②教材を提示して、考えさせる。そして発言を板書していく。
・展開の場面で資料を提示し、読み取らせる。(必要な情報のみにしておく)
・発言などのまとめは板書にしていく。
③子どものノートを映して発表、全体で考える。
・机間指導中にノートなどの写真を撮っておき、必要な場面で映す。
・ある子どもの考えを共有し、全体で考える。
④スライドや図を用いて課題把握・理解を促す。
・文章だけでは理解が難しい子どもなどに図や動きのあるスライドで理解しやすくする。
小学5年生 平均の勉強で使った、iPhoneで作ったスライドです。
⑤まとめでNHK for schoolなどの動画を見る。
・NHK for schoolはスマホのアプリにもあるので、必要な動画を見せることができる。

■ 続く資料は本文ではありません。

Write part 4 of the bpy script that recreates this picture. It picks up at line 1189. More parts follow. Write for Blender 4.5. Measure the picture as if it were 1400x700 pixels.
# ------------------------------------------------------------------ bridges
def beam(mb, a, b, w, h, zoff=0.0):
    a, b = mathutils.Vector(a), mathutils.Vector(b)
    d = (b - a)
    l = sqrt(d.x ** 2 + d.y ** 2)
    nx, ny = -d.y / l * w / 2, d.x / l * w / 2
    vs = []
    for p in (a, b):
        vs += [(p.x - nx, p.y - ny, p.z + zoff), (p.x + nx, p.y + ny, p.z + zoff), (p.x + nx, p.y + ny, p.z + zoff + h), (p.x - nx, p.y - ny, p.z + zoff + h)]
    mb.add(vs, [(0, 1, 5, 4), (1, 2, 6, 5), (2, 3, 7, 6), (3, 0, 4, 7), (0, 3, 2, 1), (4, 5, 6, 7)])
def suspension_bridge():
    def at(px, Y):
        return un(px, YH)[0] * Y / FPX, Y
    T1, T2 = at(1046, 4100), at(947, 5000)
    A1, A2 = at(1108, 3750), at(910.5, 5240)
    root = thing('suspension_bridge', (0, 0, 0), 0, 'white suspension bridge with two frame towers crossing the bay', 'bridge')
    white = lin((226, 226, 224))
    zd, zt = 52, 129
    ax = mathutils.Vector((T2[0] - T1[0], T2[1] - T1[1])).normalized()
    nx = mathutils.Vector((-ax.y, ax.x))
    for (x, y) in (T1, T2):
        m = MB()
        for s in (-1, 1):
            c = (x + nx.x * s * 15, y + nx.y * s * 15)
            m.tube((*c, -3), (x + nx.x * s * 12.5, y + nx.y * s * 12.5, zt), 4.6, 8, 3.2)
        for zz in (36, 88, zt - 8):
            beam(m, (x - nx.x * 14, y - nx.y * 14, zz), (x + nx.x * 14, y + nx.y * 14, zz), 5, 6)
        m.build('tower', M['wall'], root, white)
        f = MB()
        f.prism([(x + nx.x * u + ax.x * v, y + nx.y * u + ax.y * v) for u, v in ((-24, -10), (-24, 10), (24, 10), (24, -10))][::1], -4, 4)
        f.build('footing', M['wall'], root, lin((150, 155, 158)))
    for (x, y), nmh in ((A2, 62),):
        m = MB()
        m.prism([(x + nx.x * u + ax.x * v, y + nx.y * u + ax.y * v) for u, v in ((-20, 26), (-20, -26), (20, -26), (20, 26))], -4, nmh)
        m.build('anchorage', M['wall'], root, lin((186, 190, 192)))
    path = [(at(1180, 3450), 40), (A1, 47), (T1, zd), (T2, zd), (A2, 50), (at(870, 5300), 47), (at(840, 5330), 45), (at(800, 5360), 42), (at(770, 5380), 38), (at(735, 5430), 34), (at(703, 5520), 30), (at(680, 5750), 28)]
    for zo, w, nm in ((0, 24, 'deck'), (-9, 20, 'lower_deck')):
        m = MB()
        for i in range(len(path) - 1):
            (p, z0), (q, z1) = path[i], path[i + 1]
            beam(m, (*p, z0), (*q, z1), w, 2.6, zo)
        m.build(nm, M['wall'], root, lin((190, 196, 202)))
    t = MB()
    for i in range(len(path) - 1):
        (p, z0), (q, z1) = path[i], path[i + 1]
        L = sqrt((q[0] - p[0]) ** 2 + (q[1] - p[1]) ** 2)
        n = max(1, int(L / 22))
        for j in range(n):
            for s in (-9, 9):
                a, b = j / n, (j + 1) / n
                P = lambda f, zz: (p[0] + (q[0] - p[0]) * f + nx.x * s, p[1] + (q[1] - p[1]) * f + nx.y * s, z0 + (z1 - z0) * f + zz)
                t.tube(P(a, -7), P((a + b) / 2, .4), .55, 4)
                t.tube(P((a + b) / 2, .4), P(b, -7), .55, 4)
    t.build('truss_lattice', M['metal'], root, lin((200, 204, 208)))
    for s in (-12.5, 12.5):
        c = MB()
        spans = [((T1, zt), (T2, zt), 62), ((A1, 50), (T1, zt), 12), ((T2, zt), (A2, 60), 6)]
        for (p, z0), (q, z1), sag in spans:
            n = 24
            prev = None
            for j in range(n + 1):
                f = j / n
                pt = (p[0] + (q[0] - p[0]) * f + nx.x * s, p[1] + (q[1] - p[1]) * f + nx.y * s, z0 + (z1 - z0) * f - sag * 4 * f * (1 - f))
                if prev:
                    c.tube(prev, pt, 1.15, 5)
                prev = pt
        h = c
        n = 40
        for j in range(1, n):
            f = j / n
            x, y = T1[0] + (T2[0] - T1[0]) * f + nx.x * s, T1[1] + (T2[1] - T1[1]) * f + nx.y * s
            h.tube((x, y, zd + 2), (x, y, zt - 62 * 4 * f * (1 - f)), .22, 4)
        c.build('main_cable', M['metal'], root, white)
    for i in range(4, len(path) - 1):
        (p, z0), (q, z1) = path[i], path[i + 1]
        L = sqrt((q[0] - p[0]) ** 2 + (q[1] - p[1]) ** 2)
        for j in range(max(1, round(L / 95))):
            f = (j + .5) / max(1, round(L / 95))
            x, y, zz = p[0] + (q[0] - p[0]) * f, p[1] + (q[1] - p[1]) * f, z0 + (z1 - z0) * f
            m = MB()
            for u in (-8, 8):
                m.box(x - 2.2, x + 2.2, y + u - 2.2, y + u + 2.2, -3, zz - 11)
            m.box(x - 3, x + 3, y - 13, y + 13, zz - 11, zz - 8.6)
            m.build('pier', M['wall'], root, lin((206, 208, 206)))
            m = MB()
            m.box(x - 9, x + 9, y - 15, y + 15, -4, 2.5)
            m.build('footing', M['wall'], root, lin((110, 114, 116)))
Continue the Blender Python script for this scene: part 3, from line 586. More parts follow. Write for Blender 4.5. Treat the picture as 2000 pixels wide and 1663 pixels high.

また、予め準備しておけるものについては、ICTで使用する資料を印刷して黒板に貼ると動画のように動きがなくても想起しやすくなります。
結論:バランスが大事
スペースは広いが一度消すとすぐに元に戻せない板書
スペースは狭いがすぐに元に戻せて視覚的に課題を捉えやすいICT
この2つを設備やご自身のスキルに合わせてバランスよく活用していくことが、わかりやすい授業のために大切なことだと私は考えます。
あくまでメインは黒板で補助的にICTを用いるといったイメージで良いと思います。
ICT機器は慣れるまでが大変ですが、慣れてしまえば効率も上がり子どもたちの意欲・理解度の向上にも一役かってくれます。
身についたスキルは今後必ず大きなメリットにつながるはずです。まずは今ある設備で、少しずつ無理のない範囲でスキルを身につけていってみてはいかがでしょうか。